神戸・三宮の市立博物館がある京町筋から阪神高速道路のほうへ向かって行くと、京橋交差点に海軍操練所跡の碑が建っている。
軍艦奉行、勝海舟が幕末の日本を近代化へ導く足がかりをこの港で実践した過去を示す錨である。
ペリー来航(嘉永6年)は、それまで鎖国により眠っていた日本に多大な混乱をもたらした。
見たこともない大型の黒船に威力を感じた誰もが
日本は列強国の属国になるのではないかと危機感を抱いた。迷走する時代の幕開けである。
勝海舟はこの危機をさけるには、尊攘派と開国派に二分された混乱を統一し
「国内一致」こそが必要であり、外国と対等になるには日本を近代化させ海軍を強化し、
最新式兵器を使える人材を養成することが急務だと考えていた。
海舟は咸臨丸で米国へ渡った経験から、ドックの修理などをふくめた条件から
摂海が良港だと考えていた。
そしてかねてより上申していた神戸での海軍操練所設立を徳川第14代将軍家茂から許可を得ることができた。
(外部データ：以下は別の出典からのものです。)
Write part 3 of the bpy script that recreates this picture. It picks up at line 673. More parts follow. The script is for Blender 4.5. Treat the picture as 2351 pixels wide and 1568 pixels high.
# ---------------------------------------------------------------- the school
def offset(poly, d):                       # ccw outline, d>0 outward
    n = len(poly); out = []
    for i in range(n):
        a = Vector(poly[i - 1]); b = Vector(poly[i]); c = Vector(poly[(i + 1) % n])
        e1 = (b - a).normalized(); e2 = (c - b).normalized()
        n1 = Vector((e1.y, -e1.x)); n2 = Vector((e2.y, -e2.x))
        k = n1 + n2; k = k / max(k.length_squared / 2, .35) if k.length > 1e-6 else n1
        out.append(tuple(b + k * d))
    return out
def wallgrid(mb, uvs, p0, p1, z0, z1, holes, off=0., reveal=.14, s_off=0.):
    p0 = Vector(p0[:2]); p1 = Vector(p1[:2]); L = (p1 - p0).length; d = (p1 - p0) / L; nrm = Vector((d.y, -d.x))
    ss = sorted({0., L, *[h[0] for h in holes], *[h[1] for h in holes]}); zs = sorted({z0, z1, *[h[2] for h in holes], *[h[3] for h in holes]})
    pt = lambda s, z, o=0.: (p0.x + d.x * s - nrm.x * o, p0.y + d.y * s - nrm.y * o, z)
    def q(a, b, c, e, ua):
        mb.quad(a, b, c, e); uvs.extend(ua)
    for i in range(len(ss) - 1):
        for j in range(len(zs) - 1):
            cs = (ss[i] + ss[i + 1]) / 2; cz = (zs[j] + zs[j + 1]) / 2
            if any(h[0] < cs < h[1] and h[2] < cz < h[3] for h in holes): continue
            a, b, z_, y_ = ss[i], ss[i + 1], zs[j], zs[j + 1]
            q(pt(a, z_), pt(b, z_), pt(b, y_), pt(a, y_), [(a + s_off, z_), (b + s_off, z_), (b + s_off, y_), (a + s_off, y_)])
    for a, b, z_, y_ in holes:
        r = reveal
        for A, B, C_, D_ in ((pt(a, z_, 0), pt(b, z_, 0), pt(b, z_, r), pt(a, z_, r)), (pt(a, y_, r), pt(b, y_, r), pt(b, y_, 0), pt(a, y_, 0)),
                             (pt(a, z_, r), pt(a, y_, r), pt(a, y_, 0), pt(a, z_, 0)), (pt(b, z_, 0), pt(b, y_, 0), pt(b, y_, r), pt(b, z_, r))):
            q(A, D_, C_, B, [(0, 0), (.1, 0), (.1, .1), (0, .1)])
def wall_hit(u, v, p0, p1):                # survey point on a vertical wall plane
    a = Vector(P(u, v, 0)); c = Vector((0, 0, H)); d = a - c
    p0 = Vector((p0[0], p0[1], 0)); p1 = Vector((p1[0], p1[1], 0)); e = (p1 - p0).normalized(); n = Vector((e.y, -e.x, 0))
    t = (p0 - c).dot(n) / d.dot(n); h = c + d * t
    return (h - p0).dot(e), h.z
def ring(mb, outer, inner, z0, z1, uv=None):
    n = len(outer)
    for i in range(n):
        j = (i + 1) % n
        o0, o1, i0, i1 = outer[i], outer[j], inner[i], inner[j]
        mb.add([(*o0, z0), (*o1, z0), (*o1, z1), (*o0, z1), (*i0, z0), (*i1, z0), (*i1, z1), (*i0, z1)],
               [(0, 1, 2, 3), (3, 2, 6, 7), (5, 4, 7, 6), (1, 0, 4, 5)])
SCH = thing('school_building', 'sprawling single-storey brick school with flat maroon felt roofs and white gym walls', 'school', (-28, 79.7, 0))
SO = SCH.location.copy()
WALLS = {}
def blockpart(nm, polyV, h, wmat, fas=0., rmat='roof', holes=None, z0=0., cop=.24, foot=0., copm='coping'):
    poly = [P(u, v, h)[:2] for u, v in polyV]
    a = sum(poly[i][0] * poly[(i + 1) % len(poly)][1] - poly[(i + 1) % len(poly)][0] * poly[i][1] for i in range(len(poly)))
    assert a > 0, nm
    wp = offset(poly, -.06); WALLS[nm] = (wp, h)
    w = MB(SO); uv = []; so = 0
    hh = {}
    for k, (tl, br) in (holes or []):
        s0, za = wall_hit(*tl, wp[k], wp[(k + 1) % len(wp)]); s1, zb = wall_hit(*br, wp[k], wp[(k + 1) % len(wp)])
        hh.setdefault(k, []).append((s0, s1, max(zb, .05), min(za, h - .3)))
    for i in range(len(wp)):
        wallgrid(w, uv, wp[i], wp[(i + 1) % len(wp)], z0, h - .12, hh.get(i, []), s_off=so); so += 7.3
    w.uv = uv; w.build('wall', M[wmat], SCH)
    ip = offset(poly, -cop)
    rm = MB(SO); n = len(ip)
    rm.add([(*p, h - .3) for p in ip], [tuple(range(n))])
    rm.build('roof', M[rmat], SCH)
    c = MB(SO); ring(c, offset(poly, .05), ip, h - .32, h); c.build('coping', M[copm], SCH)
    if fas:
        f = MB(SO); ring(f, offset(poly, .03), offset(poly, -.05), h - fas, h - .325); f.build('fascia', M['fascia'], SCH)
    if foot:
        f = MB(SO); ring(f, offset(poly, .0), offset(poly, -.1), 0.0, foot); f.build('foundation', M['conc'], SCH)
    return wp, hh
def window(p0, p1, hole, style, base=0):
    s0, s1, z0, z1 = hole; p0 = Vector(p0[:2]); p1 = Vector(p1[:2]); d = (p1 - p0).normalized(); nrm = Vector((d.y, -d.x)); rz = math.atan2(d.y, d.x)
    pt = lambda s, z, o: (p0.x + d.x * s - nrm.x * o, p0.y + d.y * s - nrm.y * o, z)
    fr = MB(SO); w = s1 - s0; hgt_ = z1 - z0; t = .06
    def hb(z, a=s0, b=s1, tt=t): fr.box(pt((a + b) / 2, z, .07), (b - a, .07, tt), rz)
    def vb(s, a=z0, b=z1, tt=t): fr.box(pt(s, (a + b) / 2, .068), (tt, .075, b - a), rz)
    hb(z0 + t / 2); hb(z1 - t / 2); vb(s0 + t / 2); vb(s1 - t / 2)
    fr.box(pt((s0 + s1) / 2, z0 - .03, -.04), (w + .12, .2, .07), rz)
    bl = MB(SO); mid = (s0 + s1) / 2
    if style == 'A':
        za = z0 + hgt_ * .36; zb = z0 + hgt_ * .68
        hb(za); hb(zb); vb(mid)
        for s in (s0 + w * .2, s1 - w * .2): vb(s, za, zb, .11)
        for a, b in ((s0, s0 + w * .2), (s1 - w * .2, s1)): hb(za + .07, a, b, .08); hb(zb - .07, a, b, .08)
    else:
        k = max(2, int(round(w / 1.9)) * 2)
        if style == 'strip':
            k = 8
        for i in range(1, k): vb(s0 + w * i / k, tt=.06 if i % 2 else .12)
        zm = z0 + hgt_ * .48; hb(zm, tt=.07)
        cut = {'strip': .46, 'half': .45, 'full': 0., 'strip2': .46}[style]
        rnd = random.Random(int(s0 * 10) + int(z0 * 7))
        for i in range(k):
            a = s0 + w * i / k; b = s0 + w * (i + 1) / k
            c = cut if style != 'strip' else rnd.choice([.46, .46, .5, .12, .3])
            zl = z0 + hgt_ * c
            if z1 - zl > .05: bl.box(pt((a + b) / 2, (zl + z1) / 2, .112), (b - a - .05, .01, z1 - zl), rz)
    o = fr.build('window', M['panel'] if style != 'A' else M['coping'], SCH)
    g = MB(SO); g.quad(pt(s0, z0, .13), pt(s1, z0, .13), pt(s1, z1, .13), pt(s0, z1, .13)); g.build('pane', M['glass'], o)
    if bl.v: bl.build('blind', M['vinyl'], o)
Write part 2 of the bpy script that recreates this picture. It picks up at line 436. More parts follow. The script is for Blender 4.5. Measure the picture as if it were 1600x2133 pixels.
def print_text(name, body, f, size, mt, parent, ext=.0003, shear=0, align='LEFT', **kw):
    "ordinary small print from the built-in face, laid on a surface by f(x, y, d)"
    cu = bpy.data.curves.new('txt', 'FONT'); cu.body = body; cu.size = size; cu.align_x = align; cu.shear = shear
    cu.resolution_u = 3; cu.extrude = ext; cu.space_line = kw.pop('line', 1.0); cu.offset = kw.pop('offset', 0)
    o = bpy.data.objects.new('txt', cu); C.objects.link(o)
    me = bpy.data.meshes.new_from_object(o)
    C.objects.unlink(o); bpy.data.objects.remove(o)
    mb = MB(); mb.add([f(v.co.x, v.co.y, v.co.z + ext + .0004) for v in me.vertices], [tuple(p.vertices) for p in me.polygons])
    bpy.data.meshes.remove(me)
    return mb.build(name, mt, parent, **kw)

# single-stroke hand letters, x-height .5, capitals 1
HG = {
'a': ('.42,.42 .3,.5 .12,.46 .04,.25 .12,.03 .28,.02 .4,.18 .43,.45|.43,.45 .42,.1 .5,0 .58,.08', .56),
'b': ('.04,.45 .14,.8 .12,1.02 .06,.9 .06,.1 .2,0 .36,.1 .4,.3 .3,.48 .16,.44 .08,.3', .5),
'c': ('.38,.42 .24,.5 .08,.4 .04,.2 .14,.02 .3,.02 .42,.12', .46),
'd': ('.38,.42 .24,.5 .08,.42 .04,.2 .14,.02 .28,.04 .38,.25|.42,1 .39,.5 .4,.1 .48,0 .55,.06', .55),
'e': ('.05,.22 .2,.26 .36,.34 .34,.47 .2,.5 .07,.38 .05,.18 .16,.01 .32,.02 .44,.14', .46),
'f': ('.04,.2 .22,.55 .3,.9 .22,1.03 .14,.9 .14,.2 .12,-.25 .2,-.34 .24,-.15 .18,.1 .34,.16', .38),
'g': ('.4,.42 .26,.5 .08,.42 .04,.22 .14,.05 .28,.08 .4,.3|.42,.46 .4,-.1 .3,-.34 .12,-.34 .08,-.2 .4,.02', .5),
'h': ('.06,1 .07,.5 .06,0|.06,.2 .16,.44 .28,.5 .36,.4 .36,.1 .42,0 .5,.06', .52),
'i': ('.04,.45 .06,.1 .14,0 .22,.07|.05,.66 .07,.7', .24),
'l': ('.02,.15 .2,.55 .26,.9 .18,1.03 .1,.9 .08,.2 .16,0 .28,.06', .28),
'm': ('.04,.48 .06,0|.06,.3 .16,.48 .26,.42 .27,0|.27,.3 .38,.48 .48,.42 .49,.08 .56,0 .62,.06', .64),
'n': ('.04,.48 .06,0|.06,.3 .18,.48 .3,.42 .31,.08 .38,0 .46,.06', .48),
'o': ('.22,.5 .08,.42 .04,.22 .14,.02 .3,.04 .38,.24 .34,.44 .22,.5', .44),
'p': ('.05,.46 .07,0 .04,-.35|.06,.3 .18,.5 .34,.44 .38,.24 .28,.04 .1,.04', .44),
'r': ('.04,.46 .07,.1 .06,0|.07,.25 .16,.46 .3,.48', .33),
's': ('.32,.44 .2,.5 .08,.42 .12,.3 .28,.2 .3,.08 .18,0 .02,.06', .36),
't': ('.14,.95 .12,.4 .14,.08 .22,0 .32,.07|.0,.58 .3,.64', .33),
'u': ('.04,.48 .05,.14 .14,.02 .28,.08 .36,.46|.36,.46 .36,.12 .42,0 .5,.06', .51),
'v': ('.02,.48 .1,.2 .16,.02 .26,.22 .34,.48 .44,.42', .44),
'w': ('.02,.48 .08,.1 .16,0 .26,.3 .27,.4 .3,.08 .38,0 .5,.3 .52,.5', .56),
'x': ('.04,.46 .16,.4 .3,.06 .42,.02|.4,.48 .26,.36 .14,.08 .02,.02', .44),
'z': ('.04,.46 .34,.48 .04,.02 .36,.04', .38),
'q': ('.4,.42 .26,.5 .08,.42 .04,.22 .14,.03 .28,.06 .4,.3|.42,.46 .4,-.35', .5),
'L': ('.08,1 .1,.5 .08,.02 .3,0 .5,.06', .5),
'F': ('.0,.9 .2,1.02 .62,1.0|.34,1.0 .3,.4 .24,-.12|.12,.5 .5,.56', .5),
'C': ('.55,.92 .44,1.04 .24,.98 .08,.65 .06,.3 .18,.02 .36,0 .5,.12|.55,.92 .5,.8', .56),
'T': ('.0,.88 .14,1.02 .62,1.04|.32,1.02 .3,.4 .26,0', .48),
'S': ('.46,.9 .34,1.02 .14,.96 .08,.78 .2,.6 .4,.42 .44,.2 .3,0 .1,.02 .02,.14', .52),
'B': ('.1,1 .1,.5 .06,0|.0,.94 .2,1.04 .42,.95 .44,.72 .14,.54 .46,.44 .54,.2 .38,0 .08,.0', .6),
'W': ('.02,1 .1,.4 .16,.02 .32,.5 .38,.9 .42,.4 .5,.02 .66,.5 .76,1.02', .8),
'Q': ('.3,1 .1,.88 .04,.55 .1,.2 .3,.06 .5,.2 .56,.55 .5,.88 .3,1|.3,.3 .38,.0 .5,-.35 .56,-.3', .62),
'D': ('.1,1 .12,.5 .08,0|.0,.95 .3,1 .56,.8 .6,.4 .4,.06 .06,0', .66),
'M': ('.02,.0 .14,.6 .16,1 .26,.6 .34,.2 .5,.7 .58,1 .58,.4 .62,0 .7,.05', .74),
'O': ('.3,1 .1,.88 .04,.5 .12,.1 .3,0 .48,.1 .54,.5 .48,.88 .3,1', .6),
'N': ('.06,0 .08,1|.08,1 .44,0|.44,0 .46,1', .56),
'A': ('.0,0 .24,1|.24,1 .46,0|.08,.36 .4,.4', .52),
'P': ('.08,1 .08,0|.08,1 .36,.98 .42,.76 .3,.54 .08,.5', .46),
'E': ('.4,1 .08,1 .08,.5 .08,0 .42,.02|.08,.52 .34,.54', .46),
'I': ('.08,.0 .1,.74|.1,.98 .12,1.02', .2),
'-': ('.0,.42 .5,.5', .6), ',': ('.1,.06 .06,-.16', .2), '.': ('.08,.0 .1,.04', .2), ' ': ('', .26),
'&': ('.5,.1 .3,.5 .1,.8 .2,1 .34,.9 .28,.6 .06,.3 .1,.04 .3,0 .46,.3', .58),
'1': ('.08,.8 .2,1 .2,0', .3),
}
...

文久3年(1963年)幕府の公布によりここに操練所を設立。
同時に海舟の私塾を持つ許可も得て坂本龍馬が塾頭になっている。
しかし元冶6年(1864年)に池田屋事件、つづく蛤御門の変に操練所の門下生が関わっていたことから、
幕府の統制から離れる可能性があると見られ閉鎖を余儀なくされた。
江戸への帰国を申し渡された海舟は軍艦奉行を免職されたうえ、役高二千石もとりあげられ
元氷川の屋敷に逼塞(ひっそく)することになった。
しかし海舟の意志を継ぎ、坂本龍馬など一党は薩摩に身を寄せる。海舟が西郷隆盛に頼んだともいわれる。
この頃はまだ混沌としているがやがて龍馬は新しい「統一国家」を成し遂げることになり
海舟の希望は後になって花開いたといえる。